With some of the fear-mongering I've heard, I'm surprised there aren't more domestic terrorism episodes from far-far-right nut jobs.
I guess I'm a bit behind. I just read the article on the national Republican donation drive slide show.
http://images.politico.com/global/slideshow/100303_slide5.jpg
"Fear" and "Extreme negative feelings" is their strategy to drive donations. Though the vast majority of their audience is sane, I just think all of this negativity and fear-mongering as a media strategy is fodder for the right-right-wing nut jobs.
Here is the full story: http://www.politico.com/news/stories/0310/33866.html
I agree, Paul, the contrast does seem quite sharp. Republican/right-wing propaganda of this sort seems that much more pernicious and in the mainstream.
Don't pretend Democrats don't do it too. When Alec Baldwin, in 1998, went on a national late night talk show and said that Henry Hyde and his family should be lynched over Hyde's part in the Clinton impeachment, that's just one of many, many examples of left-wing hate speech in the mainstream.
For more, see Michelle Malkin's book, Unhinged, or any of many other sources.
Paul,
First, if both parties point to the other party as the bar for conduct, we're in trouble.
Second, I agreed with you that vitriol comes on both sides. I don't see how that is pretending "Democrats don't do it too."
I said that it was my particular impression that the mass media is giving right-wing conspiracies more air time over the past year than they ever gave the left-wing conspiracies during the previous 8 years.
That is very different than claiming left-wing conspiracies don't exist. Far from the truth. I live in California. I pass by a fair share of far left-left wing nut jobs everyday.
By the way, I think Alec Baldwin's political opinions spouted on a late night talk show have as much media influence as Rosie O'donnel's poetry on her blog. In other words, next to none. Their political voices are marginalized in the media for good reason.
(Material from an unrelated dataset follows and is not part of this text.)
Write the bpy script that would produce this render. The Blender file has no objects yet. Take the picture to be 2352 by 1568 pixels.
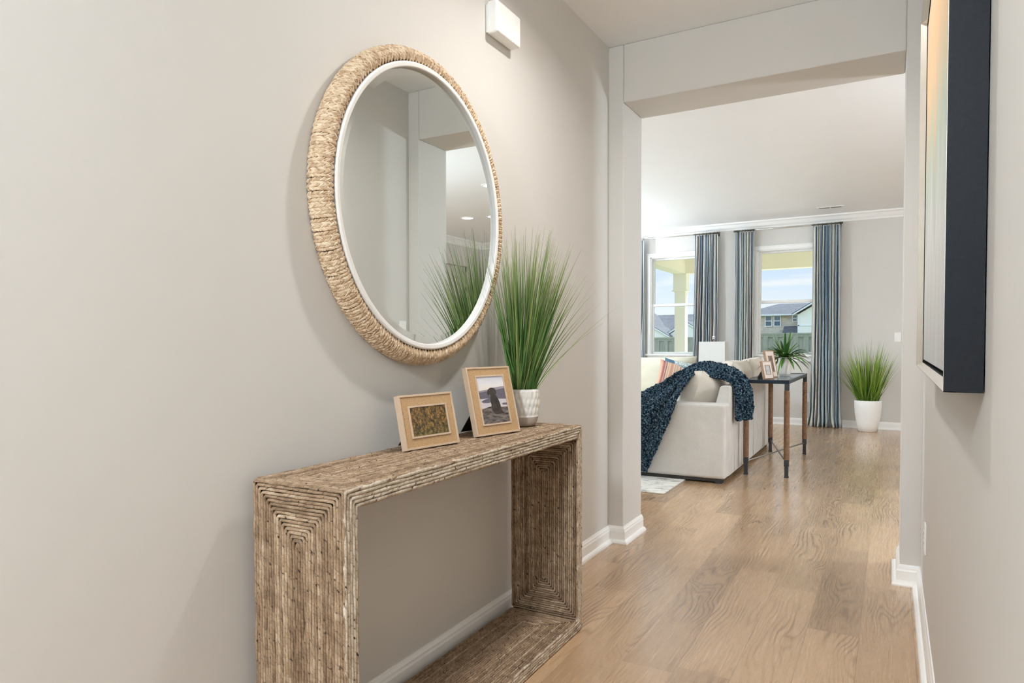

I said that it was my particular impression that the mass media is giving right-wing conspiracies more air time over the past year than they ever gave the left-wing conspiracies during the previous 8 years.
My apologies, I misunderstood. I certainly do believe that this is the case, despite the fact that the last three violent attacks, all in the last month, were carried out by lefties.
Yeah, the Pentagon guy was a total California grown far left-wing nut job. The IRS plane guy is harder to place. Distrust and contempt of the IRS can span the entire spectrum.
Although, I have a feeling the secret service has been quietly taking care of Obama death threats/plots from the far far-right-wing nut jobs. I keep reading this president has had a significant amount of death threats/plots against him compared to other presidents.
I think nut-jobness is an equal opportunity employer.
I think Obama is endangered more from the far-left-wing nut jobs who are dissatisfied with his on-the-job performance. The right merely wants him to stop and read the Constitution, then follow it.
Which clause of the constitution do you think he needs to reread?